11月7日のCNNの報道によれば、イリノイ州第8選挙区において、タイとアメリカのハーフである、民主党の下院議員候補ラッダー・タミー・ダックワース(Ladda Tammy Duckworth)女性少佐が、共和党から立候補しティーパーティー運動の支援を受けた現職のジョー・ウォルシュ氏を破り、タイ系アメリカ人としては初めての下院議員に当選した。NBCの報道によると、ラッダー女性少佐の得票率は 56.3%、ジョー氏は 43.7% だった。シカゴ市内の報道局は一斉に当地における女史の当選を報じた。また、ジョー氏がラッダー女性少佐に電話をかけ、祝福の言葉を贈り、敗北を認める様子も報じられた。

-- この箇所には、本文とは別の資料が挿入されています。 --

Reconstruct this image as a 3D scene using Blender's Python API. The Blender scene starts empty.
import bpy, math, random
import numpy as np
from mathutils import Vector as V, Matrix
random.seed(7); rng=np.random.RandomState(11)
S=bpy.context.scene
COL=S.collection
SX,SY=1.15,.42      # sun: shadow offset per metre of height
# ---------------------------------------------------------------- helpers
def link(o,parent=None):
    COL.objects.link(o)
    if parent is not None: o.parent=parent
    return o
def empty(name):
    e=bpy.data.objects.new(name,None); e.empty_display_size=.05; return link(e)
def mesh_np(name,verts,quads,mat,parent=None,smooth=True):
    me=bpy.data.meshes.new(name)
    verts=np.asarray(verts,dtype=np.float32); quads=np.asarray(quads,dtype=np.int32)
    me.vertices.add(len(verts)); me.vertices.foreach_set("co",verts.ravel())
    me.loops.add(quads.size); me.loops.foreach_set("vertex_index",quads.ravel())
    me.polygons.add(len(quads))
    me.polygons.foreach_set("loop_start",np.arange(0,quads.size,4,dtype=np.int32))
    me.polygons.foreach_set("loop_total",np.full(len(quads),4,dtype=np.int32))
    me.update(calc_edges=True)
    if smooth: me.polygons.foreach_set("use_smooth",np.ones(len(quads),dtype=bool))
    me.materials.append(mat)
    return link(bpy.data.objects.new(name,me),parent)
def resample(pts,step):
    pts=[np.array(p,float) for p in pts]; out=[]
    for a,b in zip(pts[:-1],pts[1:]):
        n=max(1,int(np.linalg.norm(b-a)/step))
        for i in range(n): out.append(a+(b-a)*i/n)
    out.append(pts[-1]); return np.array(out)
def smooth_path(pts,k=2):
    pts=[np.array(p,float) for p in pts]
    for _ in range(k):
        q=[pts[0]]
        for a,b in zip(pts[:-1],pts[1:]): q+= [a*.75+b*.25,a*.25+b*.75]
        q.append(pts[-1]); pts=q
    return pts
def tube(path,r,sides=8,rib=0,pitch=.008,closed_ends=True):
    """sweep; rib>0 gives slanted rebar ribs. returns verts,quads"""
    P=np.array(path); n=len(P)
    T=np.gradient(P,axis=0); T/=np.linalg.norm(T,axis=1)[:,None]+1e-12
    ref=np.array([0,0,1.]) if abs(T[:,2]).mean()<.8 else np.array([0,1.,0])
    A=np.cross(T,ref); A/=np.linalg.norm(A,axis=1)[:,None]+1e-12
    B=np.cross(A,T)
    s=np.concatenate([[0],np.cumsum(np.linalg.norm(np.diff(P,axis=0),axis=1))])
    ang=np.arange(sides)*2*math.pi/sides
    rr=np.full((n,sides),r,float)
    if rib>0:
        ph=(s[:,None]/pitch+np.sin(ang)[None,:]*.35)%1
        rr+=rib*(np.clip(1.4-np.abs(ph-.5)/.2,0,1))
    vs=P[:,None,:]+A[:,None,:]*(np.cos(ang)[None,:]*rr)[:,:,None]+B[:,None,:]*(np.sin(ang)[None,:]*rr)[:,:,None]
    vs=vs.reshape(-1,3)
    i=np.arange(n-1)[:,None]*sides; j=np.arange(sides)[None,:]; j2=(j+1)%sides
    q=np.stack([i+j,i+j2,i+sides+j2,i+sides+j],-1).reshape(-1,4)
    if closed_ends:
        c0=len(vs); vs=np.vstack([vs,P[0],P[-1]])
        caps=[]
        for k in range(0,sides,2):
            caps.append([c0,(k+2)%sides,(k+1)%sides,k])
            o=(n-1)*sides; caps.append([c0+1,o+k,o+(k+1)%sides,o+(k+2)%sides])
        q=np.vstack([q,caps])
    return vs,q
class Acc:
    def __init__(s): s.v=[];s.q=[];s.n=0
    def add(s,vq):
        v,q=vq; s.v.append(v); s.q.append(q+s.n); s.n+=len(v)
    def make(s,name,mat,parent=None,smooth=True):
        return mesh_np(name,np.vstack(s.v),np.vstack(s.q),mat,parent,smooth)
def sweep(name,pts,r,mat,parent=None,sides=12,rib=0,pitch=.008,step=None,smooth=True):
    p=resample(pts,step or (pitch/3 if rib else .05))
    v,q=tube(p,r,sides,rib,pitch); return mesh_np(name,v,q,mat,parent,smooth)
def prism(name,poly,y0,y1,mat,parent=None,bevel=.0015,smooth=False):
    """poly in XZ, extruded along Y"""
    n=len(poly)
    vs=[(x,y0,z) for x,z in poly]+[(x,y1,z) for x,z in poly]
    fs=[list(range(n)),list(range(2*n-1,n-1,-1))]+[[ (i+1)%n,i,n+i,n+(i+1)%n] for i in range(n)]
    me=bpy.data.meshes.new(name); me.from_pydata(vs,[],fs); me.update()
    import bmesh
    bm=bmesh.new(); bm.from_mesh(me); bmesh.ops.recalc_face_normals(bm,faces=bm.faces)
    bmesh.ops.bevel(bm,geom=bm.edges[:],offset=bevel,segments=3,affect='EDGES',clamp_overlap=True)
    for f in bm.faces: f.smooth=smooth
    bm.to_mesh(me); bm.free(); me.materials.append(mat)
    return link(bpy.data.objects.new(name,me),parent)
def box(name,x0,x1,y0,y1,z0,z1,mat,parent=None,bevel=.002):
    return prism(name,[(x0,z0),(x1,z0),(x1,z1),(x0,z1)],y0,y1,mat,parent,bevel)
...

民主党による選挙前の予想では、イリノイ州第8選挙区は下院の議席を確保できる州のひとつとされていた。2010年の中間選挙により、下院で共和党の議席数を下回り、バラク・オバマ大統領の職務に影響を与えるようになってからは、引き続き議席を保持できるだけの得票を狙っていた。
ラッダー・タミー・ダックワースの経歴は、1968年3月12日バンコク生まれ、父は退役軍人のフランク・エル・ダックワース、母はラマイ・ソムポーンパイリン。家族は父の仕事の関係で東南アジアの各国を移り住んだ。ラッダーはハワイで高校と大学、ジョージ・ワシントン大学で修士過程を修了し、現在はノーザンイリノイ大学で博士課程を学んでいる。
ラッダー・タミー・ダックワースはイラク戦争の退役軍人であり、ヘリコプター・ブラックホークのパイロットでもある。ラッダーが操縦していたヘリコプターはイラクで撃墜され、ラッダーは両足と右手の機能の一部を失い、パープルハート勲章(訳注:作戦行動によって死傷したアメリカ合衆国全軍の兵士に対して与えられる)を授与された。ラッダーはイリノイ州退役軍人活動協会の会長に就任し、2006年にはイリノイ州の下院議員選挙に民主党から立候補した。
また、2012年にはオバマ大統領によって退役軍人長官補佐官に任じられている。この職でラッダーは退役軍人向け政府部門のサービス向上と、行き場のない退役軍人の問題解決に尽力している。ラッダーは夫のブライアン少佐とイリノイ州ホフマン・エステートに住んでいる。